3. CCIA does not argue that its request for intervention should be granted under the alternate "claim or defense" basis found in Rule 24(b)(2). This basis for intervention is simply inapplicable. CCIA has no "claim or defense [with] a question of law or fact in common" with United States v. Microsoft. See Diamond v. Charles, 476 U.S. 54, 76-77 (1986) (O'Connor, J., concurring) ("claim or defense" is one that "can be raised in courts of law as part of an actual or impending law suit"); IBM, 1995-2 Trade Cas. (CCH) at 75,458 (permissive intervention improper because "none of the claims asserted by the Proposed Intervenors is legally cognizable in an independent lawsuit"); Donson Stores, Inc. v. Am. Bakeries Co., 58 F.R.D. 481, 483 (S.D.N.Y. 1973) ("[th]e rule permitting permissive intervention presupposes that the applicant has a right to maintain a claim for the relief he seeks.").

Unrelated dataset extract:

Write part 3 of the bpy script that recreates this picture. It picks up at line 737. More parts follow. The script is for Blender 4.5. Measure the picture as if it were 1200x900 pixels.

4. Cf. Fed. R. Evid. 804(b)(1) (testimony given in another hearing in a different proceeding can be admitted against a party only "if the party against whom the testimony is now offered or . . . a predecessor in interest, had an opportunity and similar motive to develop the testimony by direct, cross, or redirect examination").

5. Note that even in United States v AT&T, cited by CCIA, all requests to intervene in the proceedings leading to the Court's public interest determination were denied. United States v. AT&T, 552 F. Supp. 141, 146-47 & n.61 (D.D.C. 1982), aff'd. sub nom. Maryland v. United States, 460 U.S. 1001 (1983).